I hate feeling hopeless. I hate crying and being weak. I hate watching things happen and not being able to fix them. I hate putting my feelings aside. I hate pretending i dont care when i really do. I hate being used. I hate faking a smile when inside i want to die. I hate that i have a secret that i dont know what to do with. I hate that i feel like i have no one to talk to. I hate being the one to encourage everyone when i want to cry myself. I hate that people cant respect my morals and decisions. I hate that no one can really see.

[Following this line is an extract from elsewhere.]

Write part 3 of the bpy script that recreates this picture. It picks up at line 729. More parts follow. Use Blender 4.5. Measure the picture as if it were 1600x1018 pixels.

I hate that i dont let people get close to me. I hate that i cant love my family like everyone else can. I hate that music has become an escape to hide my pain. I hate that i want to drink until i drown. I hate that people can tell when im upset. I hate that i push people away. I hate that im scared. I hate that im scared of hurting people to the point i hurt myself. I hate that i let myself be put down. I hate letting myself be used and abused. I hate my past. I hate that im writing this.

1 comment:

  1. I love your laugh because it makes me laugh ten times as hard. I love how excited you get when you really get into something. I love how you are so easy to talk to. I love that you are hilarious and witty. I love that you have goals. I love that you are career driven. I love that we have so much in common. I love your smile because it's perfect. I love your snakebites because they are bad ass. I love that you care about people more than you should. I love winning everytime we argue. I love seeing your name pop up on my cell phone screen. I love that you beat me in Dickin Around. I love that you speak your mind no matter what. I love that you won't change for anyone or anything. I love that I met you this semester and I love that you're an awesome friend.